Stored data:
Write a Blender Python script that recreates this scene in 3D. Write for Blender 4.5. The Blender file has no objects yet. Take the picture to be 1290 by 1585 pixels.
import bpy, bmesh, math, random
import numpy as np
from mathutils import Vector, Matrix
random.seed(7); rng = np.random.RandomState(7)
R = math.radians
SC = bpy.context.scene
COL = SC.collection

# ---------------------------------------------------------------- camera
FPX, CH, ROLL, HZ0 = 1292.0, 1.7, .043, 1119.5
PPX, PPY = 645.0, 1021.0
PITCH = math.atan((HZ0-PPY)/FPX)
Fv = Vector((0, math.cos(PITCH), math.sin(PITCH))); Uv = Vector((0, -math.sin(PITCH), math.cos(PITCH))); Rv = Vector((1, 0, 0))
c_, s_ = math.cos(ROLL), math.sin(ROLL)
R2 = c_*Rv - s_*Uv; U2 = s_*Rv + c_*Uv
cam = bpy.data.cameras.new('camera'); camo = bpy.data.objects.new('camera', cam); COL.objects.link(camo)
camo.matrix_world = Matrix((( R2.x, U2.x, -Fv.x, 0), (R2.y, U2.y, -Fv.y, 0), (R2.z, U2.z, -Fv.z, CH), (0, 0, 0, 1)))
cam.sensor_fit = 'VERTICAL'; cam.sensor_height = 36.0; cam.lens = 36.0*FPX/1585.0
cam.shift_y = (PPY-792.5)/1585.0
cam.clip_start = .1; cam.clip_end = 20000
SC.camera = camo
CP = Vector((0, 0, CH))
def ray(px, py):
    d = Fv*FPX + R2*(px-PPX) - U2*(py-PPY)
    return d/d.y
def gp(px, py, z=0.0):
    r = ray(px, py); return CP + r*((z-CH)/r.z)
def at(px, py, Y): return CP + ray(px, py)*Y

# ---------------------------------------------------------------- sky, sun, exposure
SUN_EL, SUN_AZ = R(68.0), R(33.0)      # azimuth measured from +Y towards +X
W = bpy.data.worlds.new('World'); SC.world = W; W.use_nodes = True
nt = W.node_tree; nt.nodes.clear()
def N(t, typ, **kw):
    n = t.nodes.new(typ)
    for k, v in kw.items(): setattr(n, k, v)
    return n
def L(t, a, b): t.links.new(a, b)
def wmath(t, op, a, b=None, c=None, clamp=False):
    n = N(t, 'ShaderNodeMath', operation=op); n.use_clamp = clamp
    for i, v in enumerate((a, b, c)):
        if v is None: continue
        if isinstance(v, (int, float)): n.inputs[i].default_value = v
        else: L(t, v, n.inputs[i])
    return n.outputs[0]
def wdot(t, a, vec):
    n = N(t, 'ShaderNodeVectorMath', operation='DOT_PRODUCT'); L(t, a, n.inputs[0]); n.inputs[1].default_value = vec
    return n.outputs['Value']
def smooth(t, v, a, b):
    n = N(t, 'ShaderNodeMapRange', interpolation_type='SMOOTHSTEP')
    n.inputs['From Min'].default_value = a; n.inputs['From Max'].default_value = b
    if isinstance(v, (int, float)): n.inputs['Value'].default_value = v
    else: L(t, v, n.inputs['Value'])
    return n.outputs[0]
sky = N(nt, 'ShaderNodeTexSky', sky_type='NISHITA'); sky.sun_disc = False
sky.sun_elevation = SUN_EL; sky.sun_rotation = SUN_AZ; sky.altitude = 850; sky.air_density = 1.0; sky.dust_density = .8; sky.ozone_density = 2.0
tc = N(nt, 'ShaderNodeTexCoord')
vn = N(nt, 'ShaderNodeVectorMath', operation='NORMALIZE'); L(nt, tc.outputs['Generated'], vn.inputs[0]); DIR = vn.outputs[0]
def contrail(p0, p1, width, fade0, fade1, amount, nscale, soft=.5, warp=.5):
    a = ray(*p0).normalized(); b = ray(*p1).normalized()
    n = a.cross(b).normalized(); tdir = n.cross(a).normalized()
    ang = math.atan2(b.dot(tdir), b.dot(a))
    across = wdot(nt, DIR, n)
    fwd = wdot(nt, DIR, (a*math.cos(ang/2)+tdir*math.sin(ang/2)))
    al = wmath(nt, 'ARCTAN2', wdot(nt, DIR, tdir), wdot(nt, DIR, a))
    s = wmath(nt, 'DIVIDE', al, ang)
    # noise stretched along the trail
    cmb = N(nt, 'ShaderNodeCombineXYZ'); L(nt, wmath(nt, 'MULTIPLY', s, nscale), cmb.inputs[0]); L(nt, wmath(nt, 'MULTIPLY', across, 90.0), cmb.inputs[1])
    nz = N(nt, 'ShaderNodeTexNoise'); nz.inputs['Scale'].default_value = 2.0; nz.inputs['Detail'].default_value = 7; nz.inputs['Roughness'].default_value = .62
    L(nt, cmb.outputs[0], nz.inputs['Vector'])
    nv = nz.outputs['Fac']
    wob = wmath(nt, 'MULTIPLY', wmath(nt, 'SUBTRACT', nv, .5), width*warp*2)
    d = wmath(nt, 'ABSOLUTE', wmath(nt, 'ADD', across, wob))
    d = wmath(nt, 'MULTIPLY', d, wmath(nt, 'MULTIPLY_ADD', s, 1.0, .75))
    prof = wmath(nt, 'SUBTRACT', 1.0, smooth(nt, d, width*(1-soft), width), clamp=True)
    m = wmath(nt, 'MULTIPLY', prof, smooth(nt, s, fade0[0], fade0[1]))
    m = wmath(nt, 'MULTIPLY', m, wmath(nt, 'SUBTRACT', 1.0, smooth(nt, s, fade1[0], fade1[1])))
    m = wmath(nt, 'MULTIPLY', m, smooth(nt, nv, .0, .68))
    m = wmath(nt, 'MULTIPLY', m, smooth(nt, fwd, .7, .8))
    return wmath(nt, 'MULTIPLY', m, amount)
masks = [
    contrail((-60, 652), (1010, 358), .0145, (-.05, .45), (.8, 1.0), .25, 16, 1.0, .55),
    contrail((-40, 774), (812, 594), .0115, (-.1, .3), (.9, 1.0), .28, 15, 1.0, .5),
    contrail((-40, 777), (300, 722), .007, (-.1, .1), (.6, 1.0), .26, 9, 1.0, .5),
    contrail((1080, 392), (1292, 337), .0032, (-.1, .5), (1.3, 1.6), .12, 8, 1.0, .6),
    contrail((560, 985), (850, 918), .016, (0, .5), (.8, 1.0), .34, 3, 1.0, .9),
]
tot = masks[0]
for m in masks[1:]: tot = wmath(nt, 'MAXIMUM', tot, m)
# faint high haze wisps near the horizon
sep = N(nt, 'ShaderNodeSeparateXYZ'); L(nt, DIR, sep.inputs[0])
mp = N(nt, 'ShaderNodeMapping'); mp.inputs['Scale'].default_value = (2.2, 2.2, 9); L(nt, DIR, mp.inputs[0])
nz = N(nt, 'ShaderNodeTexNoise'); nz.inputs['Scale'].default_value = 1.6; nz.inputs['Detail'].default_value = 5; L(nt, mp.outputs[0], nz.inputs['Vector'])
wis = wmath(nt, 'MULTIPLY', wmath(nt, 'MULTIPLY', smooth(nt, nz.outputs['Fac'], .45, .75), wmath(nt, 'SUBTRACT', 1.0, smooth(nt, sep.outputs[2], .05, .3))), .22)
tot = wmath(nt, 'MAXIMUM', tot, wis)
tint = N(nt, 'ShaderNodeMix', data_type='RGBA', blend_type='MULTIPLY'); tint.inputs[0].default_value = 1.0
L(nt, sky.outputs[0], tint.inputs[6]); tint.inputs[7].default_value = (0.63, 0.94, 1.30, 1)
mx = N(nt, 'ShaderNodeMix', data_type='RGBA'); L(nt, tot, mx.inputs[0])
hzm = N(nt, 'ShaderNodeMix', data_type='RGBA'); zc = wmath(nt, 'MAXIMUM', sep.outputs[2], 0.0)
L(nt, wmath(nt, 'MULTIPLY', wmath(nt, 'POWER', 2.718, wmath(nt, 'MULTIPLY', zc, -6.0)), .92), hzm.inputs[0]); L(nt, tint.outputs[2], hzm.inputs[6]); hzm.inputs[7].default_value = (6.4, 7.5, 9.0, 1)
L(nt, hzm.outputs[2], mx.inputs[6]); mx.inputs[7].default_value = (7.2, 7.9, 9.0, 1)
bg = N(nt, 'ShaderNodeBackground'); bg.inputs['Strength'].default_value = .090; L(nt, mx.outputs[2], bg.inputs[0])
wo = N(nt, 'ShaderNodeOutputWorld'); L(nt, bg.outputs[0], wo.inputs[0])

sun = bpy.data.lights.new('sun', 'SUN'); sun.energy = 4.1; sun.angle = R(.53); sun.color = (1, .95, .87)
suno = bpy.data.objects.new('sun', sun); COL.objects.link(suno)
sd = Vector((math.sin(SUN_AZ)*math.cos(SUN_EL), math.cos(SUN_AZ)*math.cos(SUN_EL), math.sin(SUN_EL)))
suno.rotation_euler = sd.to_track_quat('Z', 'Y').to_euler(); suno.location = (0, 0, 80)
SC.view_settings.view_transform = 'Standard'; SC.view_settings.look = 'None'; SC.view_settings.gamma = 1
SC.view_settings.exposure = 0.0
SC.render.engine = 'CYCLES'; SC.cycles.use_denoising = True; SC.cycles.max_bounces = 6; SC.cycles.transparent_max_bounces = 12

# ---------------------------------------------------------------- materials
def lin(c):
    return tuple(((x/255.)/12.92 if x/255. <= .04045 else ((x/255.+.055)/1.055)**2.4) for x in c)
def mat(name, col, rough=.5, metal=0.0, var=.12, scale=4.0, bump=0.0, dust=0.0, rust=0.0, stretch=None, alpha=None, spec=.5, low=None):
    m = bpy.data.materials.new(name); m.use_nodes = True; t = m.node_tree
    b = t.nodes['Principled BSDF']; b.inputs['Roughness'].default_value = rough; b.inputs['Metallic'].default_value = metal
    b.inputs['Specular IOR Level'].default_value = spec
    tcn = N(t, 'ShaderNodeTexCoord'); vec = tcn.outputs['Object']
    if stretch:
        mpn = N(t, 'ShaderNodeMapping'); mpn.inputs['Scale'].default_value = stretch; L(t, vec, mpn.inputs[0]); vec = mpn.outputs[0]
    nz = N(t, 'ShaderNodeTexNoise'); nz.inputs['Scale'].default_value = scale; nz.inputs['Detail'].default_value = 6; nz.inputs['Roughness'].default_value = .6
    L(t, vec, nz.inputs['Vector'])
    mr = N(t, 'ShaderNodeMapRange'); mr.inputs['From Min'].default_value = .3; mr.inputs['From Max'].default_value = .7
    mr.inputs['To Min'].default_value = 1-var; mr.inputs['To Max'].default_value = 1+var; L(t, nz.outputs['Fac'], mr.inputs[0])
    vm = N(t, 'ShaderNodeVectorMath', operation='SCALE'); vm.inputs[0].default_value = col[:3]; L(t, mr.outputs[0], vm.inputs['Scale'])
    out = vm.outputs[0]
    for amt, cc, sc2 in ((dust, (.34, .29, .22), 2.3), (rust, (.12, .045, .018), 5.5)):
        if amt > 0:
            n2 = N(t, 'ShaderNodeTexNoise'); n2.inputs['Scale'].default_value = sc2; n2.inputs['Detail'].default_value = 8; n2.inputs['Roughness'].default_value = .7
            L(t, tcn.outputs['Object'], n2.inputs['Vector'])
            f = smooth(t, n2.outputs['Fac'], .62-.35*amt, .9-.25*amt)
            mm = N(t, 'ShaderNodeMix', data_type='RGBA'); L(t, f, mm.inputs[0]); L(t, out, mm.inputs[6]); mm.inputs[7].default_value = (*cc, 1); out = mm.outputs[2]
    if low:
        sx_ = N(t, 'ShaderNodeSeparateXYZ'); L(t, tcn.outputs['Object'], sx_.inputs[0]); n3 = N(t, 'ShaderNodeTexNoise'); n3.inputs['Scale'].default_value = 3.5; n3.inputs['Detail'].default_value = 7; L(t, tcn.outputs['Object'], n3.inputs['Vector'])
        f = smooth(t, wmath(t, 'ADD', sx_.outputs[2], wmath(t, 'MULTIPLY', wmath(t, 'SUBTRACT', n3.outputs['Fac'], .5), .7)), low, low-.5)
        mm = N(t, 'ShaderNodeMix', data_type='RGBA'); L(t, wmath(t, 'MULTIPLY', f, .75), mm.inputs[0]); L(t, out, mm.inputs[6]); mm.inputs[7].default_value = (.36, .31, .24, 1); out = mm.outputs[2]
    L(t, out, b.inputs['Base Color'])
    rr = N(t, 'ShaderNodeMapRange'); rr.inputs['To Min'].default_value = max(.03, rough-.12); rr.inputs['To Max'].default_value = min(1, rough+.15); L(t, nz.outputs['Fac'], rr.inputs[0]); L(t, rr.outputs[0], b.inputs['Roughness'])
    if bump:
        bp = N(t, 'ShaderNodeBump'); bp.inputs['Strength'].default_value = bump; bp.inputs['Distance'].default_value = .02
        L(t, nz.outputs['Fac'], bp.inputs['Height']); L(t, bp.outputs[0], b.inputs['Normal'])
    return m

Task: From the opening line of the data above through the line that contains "COL = SC.collection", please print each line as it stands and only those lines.

Solution to the exercise:
Write a Blender Python script that recreates this scene in 3D. Write for Blender 4.5. The Blender file has no objects yet. Take the picture to be 1290 by 1585 pixels.
import bpy, bmesh, math, random
import numpy as np
from mathutils import Vector, Matrix
random.seed(7); rng = np.random.RandomState(7)
R = math.radians
SC = bpy.context.scene
COL = SC.collection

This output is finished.